Thursday, November 24, 2022

GROOMING THE CHILD

 1   GROOMING THE CHILD

Children delight elders and demand attention by play, cry, mischief, pranks and every other expression known and unknown to us.  They are tender and require being handled with utmost care. The care suggested includes nutrition, health and habituation. In our zeal to keep the child nourished, some of us overstep and offer a variety in food which may not be conducive for the upkeep of child health. The ability of the child to draw attention gets entrenched and keeps expanding as [s]he grows. Our bondage to the kid overpowers our faculties of enforcing control. We readily give up or relax in our bid to keep the child happy. Children amplify their skills of drawing and sustaining attention to the level of ‘here and now’ for all their demands- food, dress, toys, play time, watching items on TV and so on. They know our break point better than ourselves and keep pressing the demand till we concede. Not bad, if we pamper the child in the early child hood. But, at some point, the child has to recognize that nothing comes for the asking except by justification. It is our duty to impart basic discipline without imposing our decision. It is a task indeed. Necessarily, a paced control has to be in place; it is best done by the practice of ‘reward for effort and recognition for performance’. When the child seeks a favour, advise him or her to do a certain work like keeping his /her desk tidy, carry out a home work or some such relating to the child. Better we do not engage children for our work. Such an approach infuses the idea of ‘my work’ into the child.

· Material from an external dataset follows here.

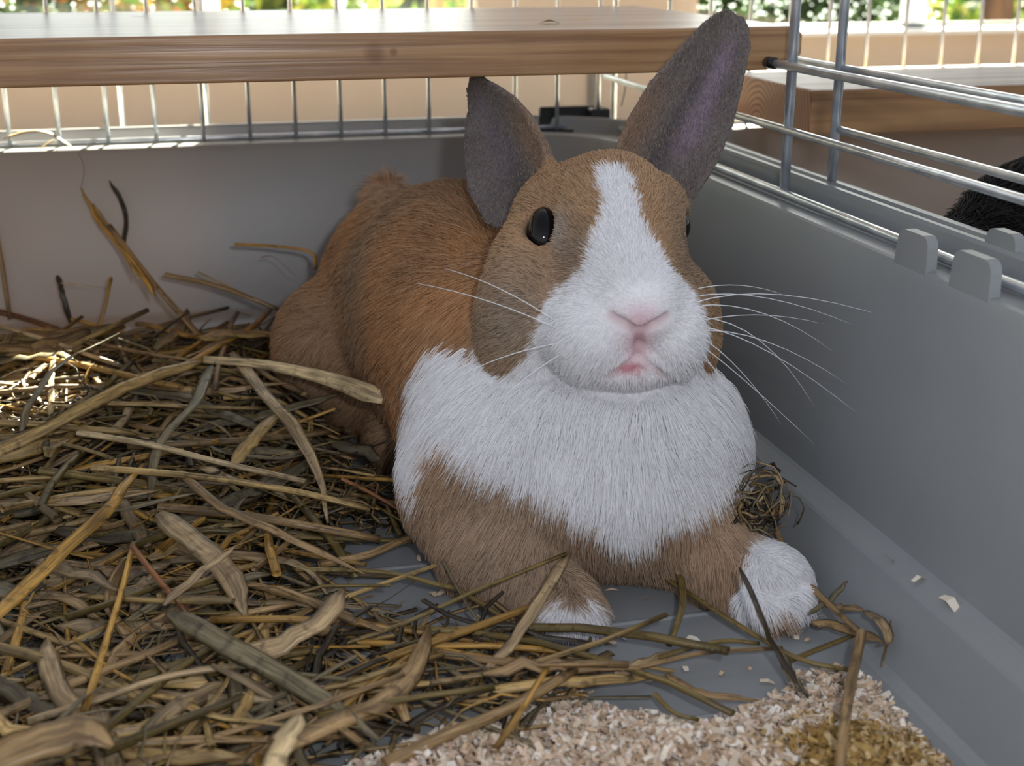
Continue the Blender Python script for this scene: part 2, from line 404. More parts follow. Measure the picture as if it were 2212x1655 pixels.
# ------------------------------------------------------------------ tubs, wire panels, boards
FX0, FX1, FY0, FY1 = -1.05, 0.944, -0.35, 3.287     # floor rectangle of the near tub
PROFILE = [(-0.02, 0.0), (0.0, 0.006), (0.039, 0.106), (0.043, 0.111), (0.072, 0.124), (0.077, 0.130), (0.130, 0.515), (0.137, 0.531), (0.143, 0.5335),
           (0.186, 0.5335), (0.190, 0.524), (0.232, 0.524), (0.238, 0.530), (0.243, 0.562), (0.247, 0.568), (0.258, 0.568), (0.262, 0.562), (0.262, 0.49), (0.240, 0.485), (0.210, 0.45), (0.10, -0.035), (-0.02, -0.035)]
def rounded_loop(x0, x1, y0, y1, off, r, n=7):
    x0, x1, y0, y1 = x0-off, x1+off, y0-off, y1+off
    r = max(r+off, 0.02); P = []
    for (cx, cy, a0) in ((x1-r, y1-r, 0), (x0+r, y1-r, 90), (x0+r, y0+r, 180), (x1-r, y0+r, 270)):
        for k in range(n):
            a = math.radians(a0+90*k/(n-1)); P.append((cx+r*math.cos(a), cy+r*math.sin(a)))
    return P
def build_tub(x0, x1, y0, y1, label, tabs, ribs):
    root = empty('cage_tub', ((x0+x1)/2, (y0+y1)/2, -0.035), label, 'cage tub')
    V, F = [], []; n = 28
    for off, z in PROFILE:
        V += [(x, y, z) for x, y in rounded_loop(x0, x1, y0, y1, off, 0.10)]
    for i in range(len(PROFILE)-1):
        for k in range(n):
            k2 = (k+1) % n
            F.append([i*n+k, i*n+k2, (i+1)*n+k2, (i+1)*n+k])
    F.append(list(range(n))); F.append([(len(PROFILE)-1)*n+k for k in range(n)][::-1])
    o = mesh('tub_shell', V, F, PLASTIC, root, smooth=True)
    md = o.modifiers.new('edge', 'EDGE_SPLIT'); md.split_angle = math.radians(16)
    for y in ribs:
        xs = np.linspace(x0+0.06, x1-0.06, 12)
        tube('floor_rib', [(x, y, 0.0005) for x in xs], 0.0055, PLASTIC, root, n=8, flat=0.7)
    for tb in tabs:
        xa, ya, yb, s = tb[:4]
        # retaining tab standing on the inner rim, rounded top corners
        h0, h1 = (0.522, 0.584) if len(tb) == 4 else tb[4]; c = 0.018; pr = []
        for (cy, cz, a0) in ((yb-c, h1-c, 0), (ya+c, h1-c, 90)):
            for k in range(5):
                a = math.radians(a0+90*k/4); pr.append((cy+c*math.cos(a), cz+c*math.sin(a)))
        pr = [(yb+0.004, h0)]+pr+[(ya-0.004, h0)]
        m = len(pr); VV = []
        for xx in (xa, xa+s*0.018):
            VV += [(xx+s*0.10*(z-h0)*0.35, y, z) for y, z in pr]
        FF = [list(range(m)), [m+k for k in range(m)][::-1]]+[[k, m+k, m+(k+1) % m, (k+1) % m] for k in range(m)]
        mesh('retaining_tab', VV, FF, PLASTIC, root)
    return root
build_tub(FX0, FX1, FY0, FY1, 'grey plastic cage tub holding the straw and the tan and white rabbit',
          [(1.079, 1.768, 1.856, 1), (1.079, 1.602, 1.698, 1), (1.079, 0.75, 0.85, 1), (1.079, 0.59, 0.68, 1), (1.192, 1.715, 1.792, 1, (0.555, 0.592))], [2.61, 2.33, 2.047, 1.767, 1.488, 1.2, .92])
NX0 = 1.480
build_tub(NX0, NX0+1.994, FY0, FY1, 'grey plastic neighbouring tub behind the right wire panel, holding the black rabbit',
          [(NX0-0.137, 1.66, 1.76, -1), (NX0-0.137, 1.49, 1.58, -1)], [])

def vwire(name, x, y, z0, z1, r, parent):
    return tube(name, [(x, y, z0), (x, y, (z0+z1)/2), (x, y, z1)], r, STEEL, parent, n=10)
YP = 3.487
# near cage, back panel
bp = empty('wire_panel', (0.0, YP, 0.535), 'back wire panel of the near cage, rising behind the long wooden shelf', 'wire panel')
first = None
for k in range(-9, 10):
    x = 0.0665+0.1148*k
    if x > 1.12: continue
    if first is None:
        first = vwire('wire', x, YP-0.012, 0.535, 1.75, 0.0052, bp); fz = np.array(first.location)/U
    else:
        copy_to(first, np.array([x, YP-0.012, (0.535+1.75)/2]), bp)
for z in (0.541, 1.02, 1.75):
    tube('rail', [(-1.1, YP, z), (0.0, YP, z), (1.135, YP, z)], 0.0066, STEEL, bp, n=10)
vwire('corner_post', 1.146, YP, 0.535, 1.75, 0.0075, bp)
# neighbour's back panel
nb = empty('wire_panel', (2.3, YP, 0.535), 'back wire panel of the neighbouring cage, behind the thick short plank', 'wire panel')
for k in range(0, 18):
    copy_to(first, np.array([1.292+0.1163*k, YP-0.012, (0.535+1.75)/2]), nb)
for z in (0.541, 0.985, 1.75):
    tube('rail', [(1.27, YP, z), (2.3, YP, z), (3.35, YP, z)], 0.0066, STEEL, nb, n=10)
# side panels between the two cages
XS = 1.13
sp = empty('wire_panel', (XS, 1.5, 0.535), 'side wire panel of the near cage, right of the rabbit', 'wire panel')
tube('rail', [(XS, -0.35, 0.545), (XS, 1.5, 0.545), (XS, 3.47, 0.545)], 0.0085, STEEL, sp, n=12)
tube('rail', [(XS-0.004, -0.35, 0.667), (XS-0.004, 1.5, 0.667), (XS-0.004, 3.5, 0.667)], 0.0078, STEEL, sp, n=12)
tube('rail', [(XS-0.004, -0.35, 0.785), (XS-0.004, 1.2, 0.785), (XS-0.004, 2.455, 0.785)], 0.0085, STEEL, sp, n=12)
tube('cut_end', [(XS-0.004, 2.44, 0.785), (XS-0.004, 2.462, 0.785), (XS-0.004, 2.475, 0.785)], 0.0112, BLACKP, sp, n=10)
vwire('upright', XS+0.010, 2.395, 0.548, 1.75, 0.0098, sp)
vwire('upright', XS+0.010, 1.2, 0.548, 1.75, 0.0098, sp)
XS2 = 1.222
s2 = empty('wire_panel', (XS2, 1.5, 0.57), 'side wire panel of the neighbouring cage, just beyond the near side panel', 'wire panel')
tube('rail', [(XS2+.004, -0.35, 0.667), (XS2+.004, 1.2, 0.667), (XS2+.004, 2.362, 0.667)], 0.0075, STEEL, s2, n=12)
tube('rail', [(XS2+.004, -0.35, 0.781), (XS2+.004, 1.5, 0.781), (XS2+.004, 2.75, 0.781)], 0.0075, STEEL, s2, n=12)
vwire('upright', XS2, 2.362, 0.569, 1.75, 0.0095, s2)
vwire('upright', XS2, 1.2, 0.569, 1.75, 0.0095, s2)
# black corner clip
cl = empty('corner_clip', (1.05, YP, 0.53), 'black plastic clip gripping the wire at the back corner of the tub', 'clip')
box('clip_bar', 0.945, 1.10, YP+0.012, YP+0.03, 0.527, 0.592, BLACKP, cl, bev=0.004)
box('clip_foot', 0.945, 1.13, YP-0.02, YP+0.012, 0.5245, 0.5345, BLACKP, cl, bev=0.002)
box('clip_jaw', 1.075, 1.13, YP-0.028, YP+0.03, 0.53, 0.588, BLACKP, cl, bev=0.006)
# two sunlit rods beyond the back rim
for pxx, lab in ((263, 'sunlit steel rod beyond the back rim, left one of a pair'), (447, 'sunlit steel rod beyond the back rim, right one of a pair')):
    a = W(pxx+2, 262, Y=3.66)
    prop(tube('steel_rod', [(a[0], 3.66, -0.04), (a[0], 3.66, 0.9), (a[0]-0.01, 3.66, 1.3)], 0.007, STEEL, n=10), lab, 'rod', 'rods behind the rim')

# long wooden shelf board (own rounded outline so that the right end is notched round the wire)
bwood = wood_mat('shelf_pine', rgba(142, 104, 72), rgba(178, 138, 98), 0, rough=0.30, knots=((float(W(810, 125, Y=2.49)[0]-0.0425)*U, -0.136, 0.0015, 0.0052), (float(W(851, 128, Y=2.49)[0]-0.0425)*U, -0.136, 0.002, 0.0022)))
def build_board():
    y0, y1, z0, z1, x0, x1 = 2.492, 3.462, 0.768, 0.851, -1.12, 1.205
    root = empty('wooden_shelf', ((x0+x1)/2, (y0+y1)/2, z0), 'long pine shelf board spanning the near cage behind the rabbit', 'shelf')
    bm = bmesh.new()
    prof = [(x0, z0), (1.135, z0), (1.150, z0+0.010), (1.150, z0+0.018), (1.190, z0+0.018), (1.205, z0+0.03), (1.205, z1-0.016), (1.192, z1), (x0, z1)]
    a = [bm.verts.new((x, y0, z)) for x, z in prof]; b = [bm.verts.new((x, y1, z)) for x, z in prof]
    m = len(prof)
    bm.faces.new(a); bm.faces.new(b[::-1])
    for k in range(m): bm.faces.new([a[k], b[k], b[(k+1) % m], a[(k+1) % m]])
    bmesh.ops.recalc_face_normals(bm, faces=bm.faces)
    ed = [e for e in bm.edges if abs(e.verts[0].co.y-e.verts[1].co.y) < 1e-6]
    bmesh.ops.bevel(bm, geom=ed, offset=0.005, segments=3, affect='EDGES', profile=0.5)
    bm.verts.index_update()
    V = np.array([v.co[:] for v in bm.verts]); F = [[v.index for v in f.verts] for f in bm.faces]; bm.free()
    mesh('board', V, F, bwood, root, origin=((x0+x1)/2, (y0+y1)/2, (z0+z1)/2))
    # raised splinters and a dent along the front face
    return root
build_board()
pf = W(1754, 195, z=0.68); pb = W(1587, 165, z=0.68)
pwood = wood_mat('plank_pine', rgba(140, 98, 62), rgba(178, 134, 90), 0, end=(0.5, -0.01, 0.02), rough=0.5, knots=((-0.225, -0.06, 0.0, 0.005),), scale=0.8)
def build_plank():
    x0, y0, y1 = pf[0], pf[1], 3.455
    z0, z1 = 0.574, 0.68
    root = empty('wooden_plank', (x0+0.9, (y0+y1)/2, z0), 'thick short pine plank with growth rings on its sawn end, in the neighbouring cage', 'plank')
    box('plank', x0, x0+1.8, y0, y1, z0, z1, pwood, root, bev=0.004, origin=(x0+0.9, (y0+y1)/2, (z0+z1)/2))
build_plank()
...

Once the child gets to know ‘my’ work, [s]he understands the need to finish the pending items before seeking a facility or favour. In due course, the parents must inculcate the ideas of ‘good’ and ‘bad’ by explaining the broad basis of those. Over a time, the boy or girl understands the family traditions, behavioural patterns and also identifies the feasibility of an action under his or her domestic conditions.

 2   SPARE SOME TIME FOR THE CHILD                             

Of late, a trend of leaving the child fully to his or her routine pervades our society; i.e., parents deem it enough to feed the children and entrust them to school care for the best part of the day. The trend has its root in the present-day situation of both parents being ‘employed’. For reasonable living, financial well being is a must. Under the dispensation, compounded by nuclear family, children are under ‘non-parental care’ for the best part of the day. Being so, their outlooks get shaped by most influences other than those of the parent. Slowly, the parent-child relationship is tending towards sharing a roof with very little by way of emotional bondage. I do not suggest that there is ‘detachment’ on either side. But, definitely, there is an eerie silence at home, imposed by mere exchange of words and acts of discharging moral obligations to and from children. Largely, it is due to non-interactive hours every day except on holidays when all members of the family stay at the same place and time. This robs the children of their legitimate demand of ‘enjoying’ parental affection, care and guidance. With the nuclear family arrangement in place, children do not have ‘domestic’ interactions of the yester decade’s grand-parental grooming. Gradually, children get trained to be aloof, self dependent and are left ‘high and dry’ to face situations unexpected.

Bewildered by unexpected ‘temptations’, children fall prey to the designs of the cunning. The psychological limitation is, the kids have not been appropriately ‘tuned’ to distinguish the bad and good, as they get very little time to interact with the parents. Left to the care of persons who have no emotional bondage to the child, there is a tendency to accept what comes by. At a later point in life of the boy or girl, it is impossible to impose restrictions or induct values. Therefore, parents must spend more time with the child to make him/her recognize that parents show genuine affection which others cannot to the same degree. It is the best exercise to groom kids from childhood on, instead of trying changes mid-course.